Mobile vs Mirrorless vs DSLR: what you really should use !

Isn’t that a silly title? Yep, it is. And still you can see posts/articles with similar titles all over the internet, for example:

  • Mirrorless vs DSLR : 10 Reasons To Ditch The DSLR
  • 5 Reasons to Buy a DSLR
  • The iPhone 6 camera is the only camera you need
  • Your Phone Isn’t The Only Camera You Need

If you’re interested in photography and follow a few photo sites you will soon see articles with titles that claim to have the one true answer to what camera you should use – the actual article is probably a bit more balanced. And it’s not uncommon to find people that consider anyone that doesn’t use their choice of camera to be … well, let’s say ”of lower standing”. And that’s even before we have started to discuss camera brands.

Right now I’m fairly fed up with this type of writing. I do enjoy a good review of new camera/lens, a nice tutorial, and I can dream about buying the latest and greatest camera/lens, or switch to another system, etc. Reality is however quite different, I’m a hobbyist that need to take a longterm view of what camera gear I invest in, I don’t have an infinite amount of money making it possible ti switch system every time a new great camera comes out. And more importantly, I’m not good enough to actually see the difference in image quality between a brands latest models.

I got all three types of cameras, a phone, a mirrorless and a full frame DSLR. And they are all great, here are three examples of photos I’ve taken – one is taken with an older iPhone, one with a mirrorless and one with a full frame.

None of these images are perfect in any sense, but I think they show that all types of cameras are able to produce fairly good photos. In fact, the weakest link in my photography is me … it’s my fault that the photos doesn’t turn out well, not because of the camera gear. In fact, it’s very, very rare that a limitation of my equipment is causing a problem. I suspect that most hobbyists are in the same situation. Ohh, before I forget, the first photo is taken with a 10-year old full frame (Nikon D700), the second with a fairly new mirrorless (Lumix GX80) and the last one with iPhone 3Gs or 4s (I don’t remember).

That said, I do think that you have to fit your gear with what kind of photography you want to do (or the other way around). For example, a phone wouldn’t be my first choice for sports photography although it can certainly be done with good results. On the other hand I wouldn’t carry around a full frame camera in my pocket when I’m at work – I would need to buy a pair of new, very odd looking, pants first.

While the gear certainly enforces some limits on what you can do I think that there is way too much focus on ”the best gear”. All the cameras I use produce excellent photos. To me it’s ”just” a matter of learning the strengths and weaknesses of each camera so I can take full advantage of the gear I have.

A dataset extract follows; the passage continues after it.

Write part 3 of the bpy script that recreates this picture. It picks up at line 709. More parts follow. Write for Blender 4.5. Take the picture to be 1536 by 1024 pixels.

So instead of reading another ”10 reasons why you should buy X”, I would like to see more articles about:

  • Story telling – I love when someone mixes text and photos to tell a story. I want to learn to do this also, but every time I try I end up with something that is not good. I think that my problem is that I haven’t enough patience for completing a project (a general character flaw of mine). So I would like to read articles about different ways of telling a story, with the hope that I one day can complete a story that is OK.
  • Thinking about the images – with this I don’t mean perspective, framing, etc, but more about the ”feeling”, content and what you as a photographer want to say. The photos I take tend to be ”documentary” in the sense that they document what happened but there is no story/thought behind them – this is something I really want to change. I want to take photos with a clear ”intention”/”idea” in my mind, I’m getting better at this but I want to learn more.
  • Good stories – I love to read a good story, unfortunately I don’t see enough of them. Here are a few I found today when searching: ”The Enemy Within”, ”Revealing the trauma of war”, ”How the Fight Against Ebola Tested a Culture’s Traditions”.

Sure, there are sites where you can find these articles/stories but I wish they were more common. National Geographic is for example a good source for stories and I like reading what David duChemin writes.

Before ending I better say that I do understand the rationale behind the headlines I mentioned above: bold headline => click => ad-revenue => profit.